This is the source of a https://de-rse.org/learn-and-teach/.

Did you know that there is a career track with the job title Research Software Engineer? Well, if you are not already one, you could become one!

This repository (and eventually webpage) aims to collect very good resources on teaching and learning RSE skills. Examples include:

  • Which university programs could I attend to study and become a professional RSE?
  • Which coherent online courses could I follow to build up skills from the set defined in the RSE Competencies?
  • What material can I reuse for teaching my students about RSE skills?

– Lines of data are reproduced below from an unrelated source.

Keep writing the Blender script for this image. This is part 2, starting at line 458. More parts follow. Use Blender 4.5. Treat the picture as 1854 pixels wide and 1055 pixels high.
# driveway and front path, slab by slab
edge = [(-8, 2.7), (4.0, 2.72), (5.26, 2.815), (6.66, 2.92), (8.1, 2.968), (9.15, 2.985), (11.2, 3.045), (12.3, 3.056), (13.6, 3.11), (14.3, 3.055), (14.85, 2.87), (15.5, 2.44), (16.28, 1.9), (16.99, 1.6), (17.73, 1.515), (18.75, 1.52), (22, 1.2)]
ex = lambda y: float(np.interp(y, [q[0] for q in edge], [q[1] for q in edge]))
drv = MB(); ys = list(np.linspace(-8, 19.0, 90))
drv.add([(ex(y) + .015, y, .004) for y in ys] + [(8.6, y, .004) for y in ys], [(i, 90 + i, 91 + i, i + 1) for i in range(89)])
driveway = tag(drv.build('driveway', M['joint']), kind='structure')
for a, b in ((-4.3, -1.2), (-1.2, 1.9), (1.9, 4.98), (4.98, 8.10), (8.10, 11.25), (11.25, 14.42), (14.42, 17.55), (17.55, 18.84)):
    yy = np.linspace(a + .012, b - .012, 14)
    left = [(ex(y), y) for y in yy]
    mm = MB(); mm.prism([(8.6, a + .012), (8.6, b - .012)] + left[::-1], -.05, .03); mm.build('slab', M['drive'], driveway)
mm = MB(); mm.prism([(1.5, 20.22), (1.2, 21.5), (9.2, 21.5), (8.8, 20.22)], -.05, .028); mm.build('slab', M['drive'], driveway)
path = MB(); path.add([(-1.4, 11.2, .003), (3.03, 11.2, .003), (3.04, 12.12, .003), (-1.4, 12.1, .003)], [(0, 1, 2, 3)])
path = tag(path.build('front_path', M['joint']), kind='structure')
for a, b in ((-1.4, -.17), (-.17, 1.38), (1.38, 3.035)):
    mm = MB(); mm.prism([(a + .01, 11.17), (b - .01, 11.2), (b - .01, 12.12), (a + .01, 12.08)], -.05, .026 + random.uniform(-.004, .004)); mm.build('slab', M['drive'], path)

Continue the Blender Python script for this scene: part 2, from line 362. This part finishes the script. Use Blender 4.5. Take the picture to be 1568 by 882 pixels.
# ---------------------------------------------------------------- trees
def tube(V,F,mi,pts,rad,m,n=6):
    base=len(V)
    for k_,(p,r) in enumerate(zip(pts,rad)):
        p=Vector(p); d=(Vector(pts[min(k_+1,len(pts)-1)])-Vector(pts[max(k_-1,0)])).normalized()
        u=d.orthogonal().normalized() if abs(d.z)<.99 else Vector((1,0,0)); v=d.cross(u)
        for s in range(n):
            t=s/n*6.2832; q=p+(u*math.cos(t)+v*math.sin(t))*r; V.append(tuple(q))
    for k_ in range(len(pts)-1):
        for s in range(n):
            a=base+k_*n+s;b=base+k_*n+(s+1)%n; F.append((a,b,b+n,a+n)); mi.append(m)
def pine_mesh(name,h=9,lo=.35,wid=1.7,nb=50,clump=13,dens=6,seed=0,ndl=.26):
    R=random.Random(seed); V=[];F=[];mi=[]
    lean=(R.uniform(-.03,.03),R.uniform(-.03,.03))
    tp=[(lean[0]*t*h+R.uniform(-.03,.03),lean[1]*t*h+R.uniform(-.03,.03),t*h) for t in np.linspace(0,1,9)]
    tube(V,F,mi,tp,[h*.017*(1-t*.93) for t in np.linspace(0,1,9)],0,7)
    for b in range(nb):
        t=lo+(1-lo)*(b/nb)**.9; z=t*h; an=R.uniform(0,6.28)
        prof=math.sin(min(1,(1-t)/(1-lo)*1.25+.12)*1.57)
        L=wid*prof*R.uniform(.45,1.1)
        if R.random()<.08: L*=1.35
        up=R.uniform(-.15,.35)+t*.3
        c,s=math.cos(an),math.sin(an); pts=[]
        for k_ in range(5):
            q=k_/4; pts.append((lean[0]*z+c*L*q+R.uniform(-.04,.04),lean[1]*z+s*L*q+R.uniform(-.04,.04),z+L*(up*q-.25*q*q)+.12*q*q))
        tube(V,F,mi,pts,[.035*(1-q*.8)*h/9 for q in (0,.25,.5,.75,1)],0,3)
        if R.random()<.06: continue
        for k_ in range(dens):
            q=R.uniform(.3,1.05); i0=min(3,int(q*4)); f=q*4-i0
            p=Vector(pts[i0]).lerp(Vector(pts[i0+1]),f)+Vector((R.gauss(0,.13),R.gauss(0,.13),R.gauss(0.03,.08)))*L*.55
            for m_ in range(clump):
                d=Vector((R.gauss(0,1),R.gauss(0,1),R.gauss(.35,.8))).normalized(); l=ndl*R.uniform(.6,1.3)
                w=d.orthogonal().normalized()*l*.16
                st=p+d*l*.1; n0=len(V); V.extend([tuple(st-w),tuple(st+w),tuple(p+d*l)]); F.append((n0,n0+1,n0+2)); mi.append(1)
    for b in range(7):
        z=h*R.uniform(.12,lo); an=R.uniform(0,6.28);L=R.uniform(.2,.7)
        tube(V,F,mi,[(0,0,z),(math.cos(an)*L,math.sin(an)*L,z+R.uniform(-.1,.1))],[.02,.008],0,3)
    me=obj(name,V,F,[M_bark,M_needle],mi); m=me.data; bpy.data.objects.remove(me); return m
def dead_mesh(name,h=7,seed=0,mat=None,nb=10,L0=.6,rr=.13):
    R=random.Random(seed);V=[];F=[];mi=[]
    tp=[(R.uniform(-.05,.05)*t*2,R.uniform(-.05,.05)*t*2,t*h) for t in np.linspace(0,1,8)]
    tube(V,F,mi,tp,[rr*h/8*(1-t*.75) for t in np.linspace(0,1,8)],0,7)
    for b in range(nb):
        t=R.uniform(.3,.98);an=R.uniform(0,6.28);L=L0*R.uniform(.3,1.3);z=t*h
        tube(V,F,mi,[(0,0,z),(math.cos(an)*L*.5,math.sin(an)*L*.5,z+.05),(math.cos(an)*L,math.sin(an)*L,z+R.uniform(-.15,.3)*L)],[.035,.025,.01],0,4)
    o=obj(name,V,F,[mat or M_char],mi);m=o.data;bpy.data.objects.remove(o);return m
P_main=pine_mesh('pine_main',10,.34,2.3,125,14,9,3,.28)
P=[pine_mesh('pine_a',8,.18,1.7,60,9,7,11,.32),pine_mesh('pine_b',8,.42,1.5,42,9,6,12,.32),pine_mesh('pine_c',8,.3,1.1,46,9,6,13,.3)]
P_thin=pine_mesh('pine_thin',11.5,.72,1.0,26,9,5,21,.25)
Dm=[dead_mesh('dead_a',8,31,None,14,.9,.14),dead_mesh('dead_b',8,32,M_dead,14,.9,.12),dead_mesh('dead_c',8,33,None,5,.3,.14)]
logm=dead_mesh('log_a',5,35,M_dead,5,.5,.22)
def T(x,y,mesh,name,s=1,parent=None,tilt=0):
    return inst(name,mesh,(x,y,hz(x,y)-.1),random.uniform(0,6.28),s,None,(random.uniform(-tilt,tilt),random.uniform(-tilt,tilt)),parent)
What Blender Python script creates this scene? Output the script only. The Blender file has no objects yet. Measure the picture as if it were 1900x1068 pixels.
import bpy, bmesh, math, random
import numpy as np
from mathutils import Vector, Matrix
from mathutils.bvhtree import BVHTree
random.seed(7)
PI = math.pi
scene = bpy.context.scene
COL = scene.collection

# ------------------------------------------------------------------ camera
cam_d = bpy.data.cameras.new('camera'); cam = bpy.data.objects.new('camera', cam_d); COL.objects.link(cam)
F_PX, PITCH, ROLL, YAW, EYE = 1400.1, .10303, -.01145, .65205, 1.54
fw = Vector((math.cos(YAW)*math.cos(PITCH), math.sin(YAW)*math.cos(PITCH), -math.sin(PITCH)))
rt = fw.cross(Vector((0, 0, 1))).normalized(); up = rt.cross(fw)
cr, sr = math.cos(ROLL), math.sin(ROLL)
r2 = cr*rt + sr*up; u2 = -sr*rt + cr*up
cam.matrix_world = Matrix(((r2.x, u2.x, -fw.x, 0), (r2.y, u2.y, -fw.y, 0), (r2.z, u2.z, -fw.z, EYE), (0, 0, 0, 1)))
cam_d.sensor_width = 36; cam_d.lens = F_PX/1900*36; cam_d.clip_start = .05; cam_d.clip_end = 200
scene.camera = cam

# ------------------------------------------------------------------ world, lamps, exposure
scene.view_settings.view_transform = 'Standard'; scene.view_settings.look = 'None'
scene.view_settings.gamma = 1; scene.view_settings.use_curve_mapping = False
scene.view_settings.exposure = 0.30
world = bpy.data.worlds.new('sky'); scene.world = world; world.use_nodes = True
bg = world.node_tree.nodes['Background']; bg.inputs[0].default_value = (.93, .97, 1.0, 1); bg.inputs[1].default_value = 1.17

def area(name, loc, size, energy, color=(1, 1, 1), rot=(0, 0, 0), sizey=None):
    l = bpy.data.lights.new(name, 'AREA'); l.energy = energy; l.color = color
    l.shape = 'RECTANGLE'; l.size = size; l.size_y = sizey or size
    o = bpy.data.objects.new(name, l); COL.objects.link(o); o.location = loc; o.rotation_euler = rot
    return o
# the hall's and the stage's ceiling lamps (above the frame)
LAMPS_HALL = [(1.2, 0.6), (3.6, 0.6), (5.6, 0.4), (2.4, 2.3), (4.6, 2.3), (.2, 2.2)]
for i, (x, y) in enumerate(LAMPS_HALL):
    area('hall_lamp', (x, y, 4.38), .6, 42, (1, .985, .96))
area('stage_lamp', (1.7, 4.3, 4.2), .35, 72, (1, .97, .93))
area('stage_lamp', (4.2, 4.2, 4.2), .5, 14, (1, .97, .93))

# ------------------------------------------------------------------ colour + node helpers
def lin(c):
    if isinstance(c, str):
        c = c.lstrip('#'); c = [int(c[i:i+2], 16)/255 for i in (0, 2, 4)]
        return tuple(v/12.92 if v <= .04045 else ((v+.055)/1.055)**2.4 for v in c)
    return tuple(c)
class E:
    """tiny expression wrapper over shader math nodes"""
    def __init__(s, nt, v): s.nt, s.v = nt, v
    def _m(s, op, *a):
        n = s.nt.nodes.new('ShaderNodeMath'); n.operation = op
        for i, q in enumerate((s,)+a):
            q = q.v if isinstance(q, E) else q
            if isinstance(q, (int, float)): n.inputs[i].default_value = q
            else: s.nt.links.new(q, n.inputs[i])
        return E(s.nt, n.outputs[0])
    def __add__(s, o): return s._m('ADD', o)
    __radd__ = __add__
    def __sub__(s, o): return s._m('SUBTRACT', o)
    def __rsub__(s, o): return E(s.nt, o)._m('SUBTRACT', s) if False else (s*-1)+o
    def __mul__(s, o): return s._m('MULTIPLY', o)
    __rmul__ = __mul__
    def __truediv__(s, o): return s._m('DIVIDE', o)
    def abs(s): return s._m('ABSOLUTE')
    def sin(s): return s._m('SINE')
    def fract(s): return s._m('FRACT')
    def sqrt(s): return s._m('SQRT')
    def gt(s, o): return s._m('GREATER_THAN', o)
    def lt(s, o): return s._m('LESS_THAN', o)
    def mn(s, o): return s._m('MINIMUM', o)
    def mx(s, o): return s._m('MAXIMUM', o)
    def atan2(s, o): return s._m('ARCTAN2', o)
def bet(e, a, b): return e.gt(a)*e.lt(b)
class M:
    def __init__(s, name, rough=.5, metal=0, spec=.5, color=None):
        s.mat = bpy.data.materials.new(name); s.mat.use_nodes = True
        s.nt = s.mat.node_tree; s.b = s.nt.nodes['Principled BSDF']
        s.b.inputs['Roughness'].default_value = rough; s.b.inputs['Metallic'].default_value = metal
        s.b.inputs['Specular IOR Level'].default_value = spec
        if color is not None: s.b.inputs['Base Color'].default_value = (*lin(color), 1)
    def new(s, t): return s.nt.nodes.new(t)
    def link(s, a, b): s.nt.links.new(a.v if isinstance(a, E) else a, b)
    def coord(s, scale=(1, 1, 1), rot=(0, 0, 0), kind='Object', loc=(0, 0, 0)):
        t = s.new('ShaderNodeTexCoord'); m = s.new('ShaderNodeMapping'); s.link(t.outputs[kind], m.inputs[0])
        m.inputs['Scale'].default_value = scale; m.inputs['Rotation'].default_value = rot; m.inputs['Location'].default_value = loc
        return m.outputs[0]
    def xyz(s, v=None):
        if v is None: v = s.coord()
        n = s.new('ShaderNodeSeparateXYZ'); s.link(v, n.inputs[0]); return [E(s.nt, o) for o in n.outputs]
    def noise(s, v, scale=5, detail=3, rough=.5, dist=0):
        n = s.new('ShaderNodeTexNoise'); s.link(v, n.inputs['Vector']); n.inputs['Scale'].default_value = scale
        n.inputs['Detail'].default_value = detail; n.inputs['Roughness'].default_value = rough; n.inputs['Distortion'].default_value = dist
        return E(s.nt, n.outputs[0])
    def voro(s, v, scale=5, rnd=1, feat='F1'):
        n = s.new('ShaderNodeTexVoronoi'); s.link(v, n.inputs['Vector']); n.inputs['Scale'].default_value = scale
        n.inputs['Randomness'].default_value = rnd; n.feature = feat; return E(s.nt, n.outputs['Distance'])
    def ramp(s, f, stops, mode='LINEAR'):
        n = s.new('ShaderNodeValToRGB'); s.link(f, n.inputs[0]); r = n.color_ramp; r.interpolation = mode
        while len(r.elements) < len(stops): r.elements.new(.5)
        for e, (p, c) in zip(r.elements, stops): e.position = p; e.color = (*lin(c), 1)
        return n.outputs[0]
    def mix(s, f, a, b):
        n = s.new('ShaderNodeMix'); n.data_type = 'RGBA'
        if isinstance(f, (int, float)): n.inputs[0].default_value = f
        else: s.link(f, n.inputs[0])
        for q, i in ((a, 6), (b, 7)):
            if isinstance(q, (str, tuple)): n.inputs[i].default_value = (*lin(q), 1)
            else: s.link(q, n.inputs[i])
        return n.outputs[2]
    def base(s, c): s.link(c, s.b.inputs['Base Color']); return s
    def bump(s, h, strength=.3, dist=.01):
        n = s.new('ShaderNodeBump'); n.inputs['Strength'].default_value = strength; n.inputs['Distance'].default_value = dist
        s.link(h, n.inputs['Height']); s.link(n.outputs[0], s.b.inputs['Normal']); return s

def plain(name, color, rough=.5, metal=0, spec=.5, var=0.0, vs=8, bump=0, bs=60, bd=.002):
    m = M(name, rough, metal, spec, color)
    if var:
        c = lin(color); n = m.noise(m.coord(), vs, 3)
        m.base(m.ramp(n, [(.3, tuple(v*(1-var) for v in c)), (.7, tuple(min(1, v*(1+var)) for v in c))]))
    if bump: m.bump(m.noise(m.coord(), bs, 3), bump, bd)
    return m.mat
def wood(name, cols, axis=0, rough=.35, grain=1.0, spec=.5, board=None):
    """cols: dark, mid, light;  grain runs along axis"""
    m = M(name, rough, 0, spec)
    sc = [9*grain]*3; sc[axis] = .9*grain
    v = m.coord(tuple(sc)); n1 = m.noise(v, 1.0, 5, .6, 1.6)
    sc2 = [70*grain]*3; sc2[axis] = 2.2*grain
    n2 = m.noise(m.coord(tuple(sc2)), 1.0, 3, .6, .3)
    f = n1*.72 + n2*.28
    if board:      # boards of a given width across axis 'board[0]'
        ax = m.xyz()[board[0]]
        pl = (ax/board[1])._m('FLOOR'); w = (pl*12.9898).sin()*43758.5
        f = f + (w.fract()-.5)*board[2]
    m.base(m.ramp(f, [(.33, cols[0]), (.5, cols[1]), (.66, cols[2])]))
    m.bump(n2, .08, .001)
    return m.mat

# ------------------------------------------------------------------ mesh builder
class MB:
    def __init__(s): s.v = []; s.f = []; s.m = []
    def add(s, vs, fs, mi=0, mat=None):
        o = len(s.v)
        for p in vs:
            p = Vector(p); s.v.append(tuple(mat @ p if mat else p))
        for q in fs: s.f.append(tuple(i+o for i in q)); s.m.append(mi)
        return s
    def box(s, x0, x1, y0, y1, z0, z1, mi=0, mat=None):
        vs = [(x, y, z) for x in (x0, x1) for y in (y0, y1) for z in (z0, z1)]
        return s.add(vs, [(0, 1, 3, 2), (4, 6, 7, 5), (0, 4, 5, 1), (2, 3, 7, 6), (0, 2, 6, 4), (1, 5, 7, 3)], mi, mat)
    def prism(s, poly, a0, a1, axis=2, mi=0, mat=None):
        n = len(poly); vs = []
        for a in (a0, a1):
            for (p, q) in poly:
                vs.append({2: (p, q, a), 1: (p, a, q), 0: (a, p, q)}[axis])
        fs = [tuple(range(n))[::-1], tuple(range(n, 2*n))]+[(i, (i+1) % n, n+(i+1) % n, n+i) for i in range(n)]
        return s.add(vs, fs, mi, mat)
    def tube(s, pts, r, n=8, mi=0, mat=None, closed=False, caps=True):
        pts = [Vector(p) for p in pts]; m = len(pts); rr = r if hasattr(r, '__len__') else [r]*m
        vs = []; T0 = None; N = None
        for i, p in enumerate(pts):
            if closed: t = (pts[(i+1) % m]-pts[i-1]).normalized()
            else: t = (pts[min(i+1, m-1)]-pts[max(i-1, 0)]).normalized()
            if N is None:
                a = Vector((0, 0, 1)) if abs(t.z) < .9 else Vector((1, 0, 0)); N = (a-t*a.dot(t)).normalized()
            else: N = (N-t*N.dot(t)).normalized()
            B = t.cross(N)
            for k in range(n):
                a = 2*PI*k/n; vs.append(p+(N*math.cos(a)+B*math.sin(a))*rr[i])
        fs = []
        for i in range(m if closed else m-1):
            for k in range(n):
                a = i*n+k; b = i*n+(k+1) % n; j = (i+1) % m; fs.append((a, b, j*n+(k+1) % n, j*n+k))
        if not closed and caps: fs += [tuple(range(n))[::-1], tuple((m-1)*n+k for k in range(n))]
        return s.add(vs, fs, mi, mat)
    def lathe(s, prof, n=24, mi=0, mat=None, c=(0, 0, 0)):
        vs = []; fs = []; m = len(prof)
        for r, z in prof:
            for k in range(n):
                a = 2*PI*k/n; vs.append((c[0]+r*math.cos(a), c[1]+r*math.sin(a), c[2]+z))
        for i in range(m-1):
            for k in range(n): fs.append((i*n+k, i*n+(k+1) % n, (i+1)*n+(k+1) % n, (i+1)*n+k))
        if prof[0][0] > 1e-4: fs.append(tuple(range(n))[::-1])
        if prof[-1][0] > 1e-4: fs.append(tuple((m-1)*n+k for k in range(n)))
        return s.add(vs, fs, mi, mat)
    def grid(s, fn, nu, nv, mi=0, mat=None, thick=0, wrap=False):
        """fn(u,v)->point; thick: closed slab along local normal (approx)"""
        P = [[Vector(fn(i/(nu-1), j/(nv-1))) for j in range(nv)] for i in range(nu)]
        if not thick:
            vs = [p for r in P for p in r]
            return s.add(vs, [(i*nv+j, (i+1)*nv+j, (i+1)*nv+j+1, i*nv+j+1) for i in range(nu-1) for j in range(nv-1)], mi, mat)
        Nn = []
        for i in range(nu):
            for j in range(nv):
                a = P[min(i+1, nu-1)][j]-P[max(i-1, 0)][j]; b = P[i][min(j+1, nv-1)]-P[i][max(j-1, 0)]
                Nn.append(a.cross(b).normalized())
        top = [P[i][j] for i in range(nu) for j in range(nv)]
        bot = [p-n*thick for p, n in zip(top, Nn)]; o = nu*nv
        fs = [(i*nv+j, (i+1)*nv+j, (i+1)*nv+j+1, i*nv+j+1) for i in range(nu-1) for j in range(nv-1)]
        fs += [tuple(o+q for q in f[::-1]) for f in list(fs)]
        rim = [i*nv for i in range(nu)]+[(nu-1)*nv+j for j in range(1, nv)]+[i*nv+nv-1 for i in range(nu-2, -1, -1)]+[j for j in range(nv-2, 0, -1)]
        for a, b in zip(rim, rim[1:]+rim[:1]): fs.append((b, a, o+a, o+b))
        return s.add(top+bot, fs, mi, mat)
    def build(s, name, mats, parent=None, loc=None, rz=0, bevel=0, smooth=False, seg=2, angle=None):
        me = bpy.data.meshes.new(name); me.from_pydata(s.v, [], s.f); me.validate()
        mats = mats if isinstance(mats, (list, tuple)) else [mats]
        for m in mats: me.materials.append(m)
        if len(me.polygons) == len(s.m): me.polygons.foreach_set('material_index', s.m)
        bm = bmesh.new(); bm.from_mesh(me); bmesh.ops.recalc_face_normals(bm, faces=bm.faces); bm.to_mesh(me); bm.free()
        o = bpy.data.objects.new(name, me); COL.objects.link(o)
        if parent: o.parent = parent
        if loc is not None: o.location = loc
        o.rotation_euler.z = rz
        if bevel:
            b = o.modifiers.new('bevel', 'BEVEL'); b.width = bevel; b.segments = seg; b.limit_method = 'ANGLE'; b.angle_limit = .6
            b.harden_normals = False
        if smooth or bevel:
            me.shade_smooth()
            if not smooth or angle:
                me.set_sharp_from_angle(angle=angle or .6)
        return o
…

We aim for original and extensive resources, targetting both general-purpose RSEs, as well as RSE specializations.

As there is currently some duplication and very little content, don't cofuse this file with the index.md, which is rendered on the website.

How to contribute?

See the contributing guidelines, or open an issue.

If you contribute a pull request, a GitHub Actions workflow will build the website and generate a downloadable artifact, which you can view locally (currently not rendering correctly).

Build this website

Build locally

This project builds on Jekyll, which is a Ruby project. Therefore, you first need to get a Ruby installation.

After that, clone the repository and run make. This will get the dependencies in a local directory and build and serve the website.

Build inside a Docker container

You can directly serve the website from a Docker container (using the community image jekyll/jekyll):

docker run --rm --volume="$PWD:/srv/jekyll:Z" --publish 127.0.0.1:4000:4000 -it jekyll/jekyll jekyll serve

Arguments:

  • docker run: The Docker command to run a container from an existing image
  • --rm: Automatically remove (or not) the container when it exists
  • --volume: Mount the current directory ($PWD) to a directory in the container (/srv/jekyll), so that only the current container can see the content (:Z)
  • --publish: Publish the container's port 4000 (where Jekyll serves the website) to the host port 4000. Note that 127.0.0.1 is the localhost in IPv4. For IPv6, you can replace that with [::1].
  • -it: Interactive container, capturing signals (such as Ctrl-C).
  • jekyll/jekyll: The image
  • jekyll serve: The command to run. Somehow, the current default make target does not work in this context.

Visit the local build

See the result in your http://localhost:4000/learn-and-teach.

The same URL holds both for building locally, as well as building inside Docker.